As first reported by LL last month, Motley is the first non-incumbent to declare for the 2010 at-large race, but there was some question over whether he would run as a Democrat or not. Motley is an elected member of the D.C. Democratic State Committee, but rumors and a sign posted at his Web site had him running as an independent. Ahem, “Independent Democrat.”

No more suspense, though: At last night’s DCDSC meeting, Motley announced to the group that we was officially resigning his seat, and that by next week, he would no longer be registered as a Democrat. He received, according to a member present, “polite applause.”

Why the party maneuvering? That would be the District charter’s prohibition on electing more than three of the five at-large council seats to members of the same party. The effect of that provision in a majority-Dem town is that three of the five seats (council chair and two at-large seats) are reserved for Democrats, while the other two seats are reserved for members of other parties (Hilda Mason, Carol Schwartz), persons whom no party could contain (David Catania), or for Democrats posing as independents (Michael A. Brown, Bill Lightfoot).

Motley’s move puts him in de facto competition with Catania, should he choose to run, rather than having to face a bruising primary battle with Phil Mendelson, who beat Motley supporter A. Scott Bolden handily in 2006 and held his first 2010 fundraiser last night. Motley’s scheduled a meeting tomorrow with backers at Bolden’s law office.

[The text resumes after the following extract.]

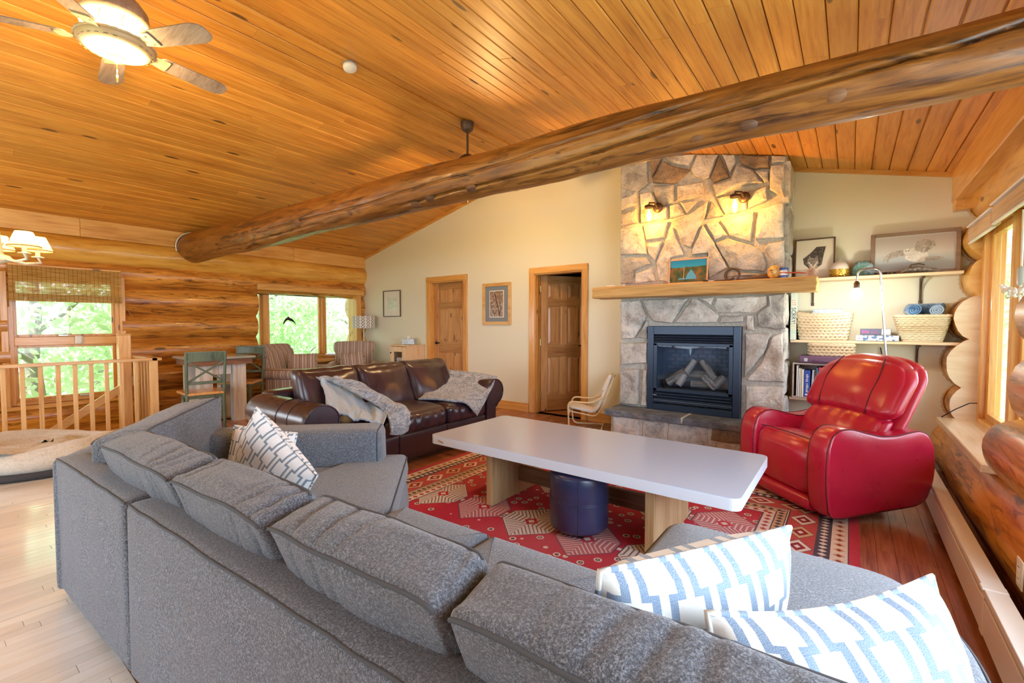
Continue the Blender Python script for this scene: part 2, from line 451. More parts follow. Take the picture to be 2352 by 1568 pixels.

In other DCDSC news, the party passed a pair of resolutions that could be seen as rebukes to Mayor Adrian M. Fenty. One was to support the efforts of Del. Eleanor Holmes Norton and House leaders Steny Hoyer and Nancy Pelosi to keep gun legislation off the D.C. House Voting Rights Act—-not to take voting rights, guns and all, like Fenty has suggested. The other was to support a full public holiday for Emancipation Day. As first reported by LL, Fenty’s 2010 budget proposal turns it into a “private holiday” in order to save on overtime costs.